Descubrí el piano de Alfred Brendel en Capri, tomando un té frente a los faraglioni, mientras llovía y una gaviota sobrevolaba el mar. Después llegó la luz, una luz melancólica más veneciana que mediterránea y escuché a unos ingleses susurrándose unas palabras de amor; muy upper class él, de una elegancia oriental ella. Le dije a mi mujer: "Mira el cielo, podría ser un Tiépolo. Estamos en Venecia". Pero no, era Capri. Y de fondo, Alfred Brendel interpretando con Mackerras el Concierto n.º 9, "Jeunehomme", de Mozart. Pensé que hasta entonces había sido injusto con Brendel y con su manera de entender la música. Pensé en el color del Adriático y en el humor imberbe del compositor de Salzburgo. Luego me dije que en el Mediterráneo todos los colores se encuentran así, como desparramados por el suelo. Y que amar la tragedia es un falso privilegio.

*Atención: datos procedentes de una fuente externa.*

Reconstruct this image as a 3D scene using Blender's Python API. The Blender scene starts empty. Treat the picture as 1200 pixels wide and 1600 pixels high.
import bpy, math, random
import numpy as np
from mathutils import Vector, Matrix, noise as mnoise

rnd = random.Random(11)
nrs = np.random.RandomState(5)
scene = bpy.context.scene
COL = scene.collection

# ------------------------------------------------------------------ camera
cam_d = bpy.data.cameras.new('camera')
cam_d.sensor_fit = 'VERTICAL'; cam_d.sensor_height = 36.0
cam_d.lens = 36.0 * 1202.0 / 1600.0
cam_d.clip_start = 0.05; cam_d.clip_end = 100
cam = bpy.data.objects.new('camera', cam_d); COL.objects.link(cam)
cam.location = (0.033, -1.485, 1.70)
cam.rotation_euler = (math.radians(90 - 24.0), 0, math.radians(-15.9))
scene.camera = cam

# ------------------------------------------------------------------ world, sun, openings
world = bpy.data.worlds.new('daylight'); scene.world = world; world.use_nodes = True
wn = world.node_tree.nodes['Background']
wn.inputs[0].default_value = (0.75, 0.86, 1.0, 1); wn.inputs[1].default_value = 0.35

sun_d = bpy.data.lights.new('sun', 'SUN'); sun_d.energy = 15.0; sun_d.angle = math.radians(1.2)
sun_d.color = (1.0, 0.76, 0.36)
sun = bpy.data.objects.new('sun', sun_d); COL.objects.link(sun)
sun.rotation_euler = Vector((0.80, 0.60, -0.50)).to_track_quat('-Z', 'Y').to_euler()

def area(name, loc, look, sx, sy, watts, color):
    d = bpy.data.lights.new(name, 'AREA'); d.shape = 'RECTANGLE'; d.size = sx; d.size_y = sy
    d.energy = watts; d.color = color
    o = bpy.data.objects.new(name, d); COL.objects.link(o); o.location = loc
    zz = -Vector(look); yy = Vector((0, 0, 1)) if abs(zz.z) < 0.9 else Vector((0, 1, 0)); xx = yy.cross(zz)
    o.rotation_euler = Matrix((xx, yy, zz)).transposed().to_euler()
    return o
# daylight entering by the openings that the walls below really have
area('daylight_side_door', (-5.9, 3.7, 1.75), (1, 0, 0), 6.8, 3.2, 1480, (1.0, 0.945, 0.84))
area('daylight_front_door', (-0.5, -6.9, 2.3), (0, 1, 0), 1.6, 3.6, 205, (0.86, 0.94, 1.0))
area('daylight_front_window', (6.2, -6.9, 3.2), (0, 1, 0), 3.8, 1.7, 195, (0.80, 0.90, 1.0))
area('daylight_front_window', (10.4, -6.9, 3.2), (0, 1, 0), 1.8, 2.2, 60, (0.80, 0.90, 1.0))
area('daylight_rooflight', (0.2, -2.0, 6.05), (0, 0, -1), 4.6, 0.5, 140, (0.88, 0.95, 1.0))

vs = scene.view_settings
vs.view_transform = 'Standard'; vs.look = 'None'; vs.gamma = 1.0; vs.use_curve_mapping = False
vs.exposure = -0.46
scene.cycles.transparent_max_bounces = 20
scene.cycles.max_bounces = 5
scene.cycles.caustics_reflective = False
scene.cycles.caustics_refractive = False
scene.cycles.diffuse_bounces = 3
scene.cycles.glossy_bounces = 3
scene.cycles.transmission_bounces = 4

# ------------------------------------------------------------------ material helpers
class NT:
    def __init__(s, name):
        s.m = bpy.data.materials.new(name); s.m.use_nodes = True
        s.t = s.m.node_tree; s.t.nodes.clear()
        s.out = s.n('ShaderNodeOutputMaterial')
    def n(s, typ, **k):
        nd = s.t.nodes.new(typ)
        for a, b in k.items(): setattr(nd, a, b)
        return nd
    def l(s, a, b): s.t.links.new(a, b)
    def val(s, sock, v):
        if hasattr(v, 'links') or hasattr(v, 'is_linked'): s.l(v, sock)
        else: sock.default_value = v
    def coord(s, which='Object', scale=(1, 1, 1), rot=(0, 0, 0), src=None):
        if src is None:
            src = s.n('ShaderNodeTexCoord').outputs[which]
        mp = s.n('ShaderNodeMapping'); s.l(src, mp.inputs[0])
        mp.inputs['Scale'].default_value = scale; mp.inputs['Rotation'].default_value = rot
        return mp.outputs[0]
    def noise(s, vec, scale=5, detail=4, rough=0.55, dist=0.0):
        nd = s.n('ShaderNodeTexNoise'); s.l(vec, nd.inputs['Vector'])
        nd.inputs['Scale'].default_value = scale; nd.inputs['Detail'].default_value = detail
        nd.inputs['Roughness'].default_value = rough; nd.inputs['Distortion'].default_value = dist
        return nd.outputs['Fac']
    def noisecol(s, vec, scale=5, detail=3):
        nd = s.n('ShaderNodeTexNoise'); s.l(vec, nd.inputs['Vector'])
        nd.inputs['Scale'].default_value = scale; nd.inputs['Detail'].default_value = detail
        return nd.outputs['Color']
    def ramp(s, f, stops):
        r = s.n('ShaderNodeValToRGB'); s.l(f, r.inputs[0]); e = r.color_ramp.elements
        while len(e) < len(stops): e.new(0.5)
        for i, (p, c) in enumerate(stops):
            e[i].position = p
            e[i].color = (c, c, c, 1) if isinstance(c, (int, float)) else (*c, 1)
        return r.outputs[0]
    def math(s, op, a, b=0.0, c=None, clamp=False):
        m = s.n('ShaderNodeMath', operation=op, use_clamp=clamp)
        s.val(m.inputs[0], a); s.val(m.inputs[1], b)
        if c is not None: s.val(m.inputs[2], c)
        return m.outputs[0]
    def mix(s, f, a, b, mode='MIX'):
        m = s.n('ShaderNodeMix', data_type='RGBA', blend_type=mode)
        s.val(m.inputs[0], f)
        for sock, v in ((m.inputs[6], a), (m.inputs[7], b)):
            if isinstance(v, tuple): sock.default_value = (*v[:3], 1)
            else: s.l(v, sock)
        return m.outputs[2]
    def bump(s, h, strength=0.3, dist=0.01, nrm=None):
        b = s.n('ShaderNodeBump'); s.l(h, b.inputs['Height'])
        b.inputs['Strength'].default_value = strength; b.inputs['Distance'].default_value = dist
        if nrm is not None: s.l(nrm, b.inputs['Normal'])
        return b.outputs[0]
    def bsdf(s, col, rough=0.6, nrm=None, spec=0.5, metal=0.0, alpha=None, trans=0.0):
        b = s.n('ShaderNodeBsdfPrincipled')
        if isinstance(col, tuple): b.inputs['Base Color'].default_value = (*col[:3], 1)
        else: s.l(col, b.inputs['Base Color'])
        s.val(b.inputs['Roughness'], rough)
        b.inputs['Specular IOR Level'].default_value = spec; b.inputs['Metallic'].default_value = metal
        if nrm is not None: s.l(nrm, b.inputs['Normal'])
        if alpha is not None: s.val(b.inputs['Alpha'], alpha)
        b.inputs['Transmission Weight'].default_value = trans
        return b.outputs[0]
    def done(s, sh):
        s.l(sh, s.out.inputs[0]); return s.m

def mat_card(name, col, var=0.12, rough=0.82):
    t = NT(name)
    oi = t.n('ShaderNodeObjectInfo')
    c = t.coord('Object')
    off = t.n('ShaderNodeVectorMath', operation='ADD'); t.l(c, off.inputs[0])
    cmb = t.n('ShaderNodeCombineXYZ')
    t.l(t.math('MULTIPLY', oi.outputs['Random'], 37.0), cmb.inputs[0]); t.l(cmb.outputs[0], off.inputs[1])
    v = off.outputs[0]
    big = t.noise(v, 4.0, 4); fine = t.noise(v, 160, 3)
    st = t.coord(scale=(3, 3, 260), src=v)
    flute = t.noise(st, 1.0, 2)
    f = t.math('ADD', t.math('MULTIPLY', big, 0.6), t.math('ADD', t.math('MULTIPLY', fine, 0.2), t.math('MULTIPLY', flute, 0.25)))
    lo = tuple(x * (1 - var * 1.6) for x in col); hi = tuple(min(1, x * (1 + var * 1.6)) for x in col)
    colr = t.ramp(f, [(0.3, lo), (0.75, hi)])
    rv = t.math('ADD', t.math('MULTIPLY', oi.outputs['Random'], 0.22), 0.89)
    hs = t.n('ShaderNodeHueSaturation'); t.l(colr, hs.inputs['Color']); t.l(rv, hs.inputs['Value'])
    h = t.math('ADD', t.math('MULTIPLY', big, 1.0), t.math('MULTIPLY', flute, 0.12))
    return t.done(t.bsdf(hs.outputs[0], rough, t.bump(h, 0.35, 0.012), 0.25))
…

Al final de su vida, el pianista Sviatoslav Richter anotó en su diario que no se gustaba a sí mismo. No creo que Brendel haya hecho nunca una afirmación similar. En Richter -como antes en Yudina-, el piano de Schubert, por ejemplo, es de un dolor lacerante. Detrás se ocultan Stalin y el siglo XX, la nieve rusa y la soledad. Brendel, en cambio, tiene algo de salonnier: un humor entre irónico y sordo que resuena en su Haydn, en su Mozart, incluso en su Schubert. Yo diría que Brendel es Europa de un modo distinto a Richter, quizá porque el mundo de Brendel -y su sensibilidad- es anterior al totalitarismo. Uno piensa en Nabokov o en Isaiah Berlin, antes que en Mandelstam o Kafka. Uno piensa en un hotel de la costa adriática, en Norman Douglas jugando a ser un efebo en Capri, en Stephen Spender bebiendo oporto con Ernst Jünger en Kirchhorst. Uno piensa, claro está, en Claudio Magris y la Mitteleuropa o en Sándor Végh afinando su violín. Quiero decir que Brendel es Europa del modo que la ama Inglaterra, ya me entienden: algo despeinada. Por otra parte, la alegría es polícroma y la tragedia no.

La semana pasada, el pianista austríaco se despidió de España con un último recital en Barcelona. Dentro de unos días celebrará su último concierto en Viena, de nuevo el "Jeunehomme" de Mozart. En cierto modo, no cuenta con un sucesor claro - ningún artista verdadero lo tiene. Como tampoco fue un niño prodigio ni un intérprete perfecto. Sus admiradores hablan de él como un intelectual porque pinta, compone, escribe poesías y ensayos y además se pasea con una gabardina y un eterno aire de despistado socarrón. Pero no lo es o quizás creo saber que no lo es. Se despide uno de los grandes; alguien que no pertenece a otra tradición -son sus palabras- que la que escucha los designios del compositor. No es un mal epitafio para cerrar una carrera. Permanecerán sus grabaciones: las Diabelli de Beethoven, los conciertos para piano de Mozart, las sonatas de Haydn...; y una voluntad de orden, de clarificar el sonido, que no cae en la solemnidad.